BEGIN DATA EXTRACT
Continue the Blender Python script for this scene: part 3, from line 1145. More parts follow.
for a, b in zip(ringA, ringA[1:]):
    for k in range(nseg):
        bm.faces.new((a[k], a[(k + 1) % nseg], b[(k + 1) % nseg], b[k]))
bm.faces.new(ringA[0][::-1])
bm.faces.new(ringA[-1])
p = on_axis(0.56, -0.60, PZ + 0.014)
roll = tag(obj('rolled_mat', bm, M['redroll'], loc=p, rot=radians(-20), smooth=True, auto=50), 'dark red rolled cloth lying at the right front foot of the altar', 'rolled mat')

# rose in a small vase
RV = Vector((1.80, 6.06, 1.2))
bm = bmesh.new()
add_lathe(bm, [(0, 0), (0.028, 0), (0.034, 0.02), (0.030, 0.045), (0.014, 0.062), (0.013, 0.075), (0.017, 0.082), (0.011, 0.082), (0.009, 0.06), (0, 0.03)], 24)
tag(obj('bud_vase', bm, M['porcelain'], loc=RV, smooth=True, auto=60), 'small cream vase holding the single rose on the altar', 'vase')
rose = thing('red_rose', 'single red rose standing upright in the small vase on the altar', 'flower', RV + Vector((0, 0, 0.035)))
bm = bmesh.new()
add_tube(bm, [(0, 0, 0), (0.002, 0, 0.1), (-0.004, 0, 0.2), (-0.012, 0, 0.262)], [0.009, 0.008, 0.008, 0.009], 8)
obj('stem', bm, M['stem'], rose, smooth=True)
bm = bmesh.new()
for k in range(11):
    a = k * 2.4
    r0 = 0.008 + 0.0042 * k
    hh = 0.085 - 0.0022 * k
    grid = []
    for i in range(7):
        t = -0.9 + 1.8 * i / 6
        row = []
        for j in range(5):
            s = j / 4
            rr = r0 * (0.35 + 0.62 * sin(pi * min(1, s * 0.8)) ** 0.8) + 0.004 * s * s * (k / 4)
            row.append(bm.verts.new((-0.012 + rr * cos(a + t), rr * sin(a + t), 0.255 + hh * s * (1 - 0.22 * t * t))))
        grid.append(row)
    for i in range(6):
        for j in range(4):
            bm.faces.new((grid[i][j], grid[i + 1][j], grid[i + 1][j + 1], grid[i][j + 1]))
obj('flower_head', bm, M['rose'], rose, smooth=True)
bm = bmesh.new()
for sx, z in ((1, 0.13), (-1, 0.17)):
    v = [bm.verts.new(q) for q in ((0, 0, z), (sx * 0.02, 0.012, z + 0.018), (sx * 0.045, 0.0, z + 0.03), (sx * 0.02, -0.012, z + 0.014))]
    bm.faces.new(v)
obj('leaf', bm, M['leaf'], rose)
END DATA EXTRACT
• [WRITTEN TASK]
Give back exactly the material above from its opening line to the line bearing "altar', 'rolled mat')".

• [EXERCISE OUTPUT]
Continue the Blender Python script for this scene: part 3, from line 1145. More parts follow.
for a, b in zip(ringA, ringA[1:]):
    for k in range(nseg):
        bm.faces.new((a[k], a[(k + 1) % nseg], b[(k + 1) % nseg], b[k]))
bm.faces.new(ringA[0][::-1])
bm.faces.new(ringA[-1])
p = on_axis(0.56, -0.60, PZ + 0.014)
roll = tag(obj('rolled_mat', bm, M['redroll'], loc=p, rot=radians(-20), smooth=True, auto=50), 'dark red rolled cloth lying at the right front foot of the altar', 'rolled mat')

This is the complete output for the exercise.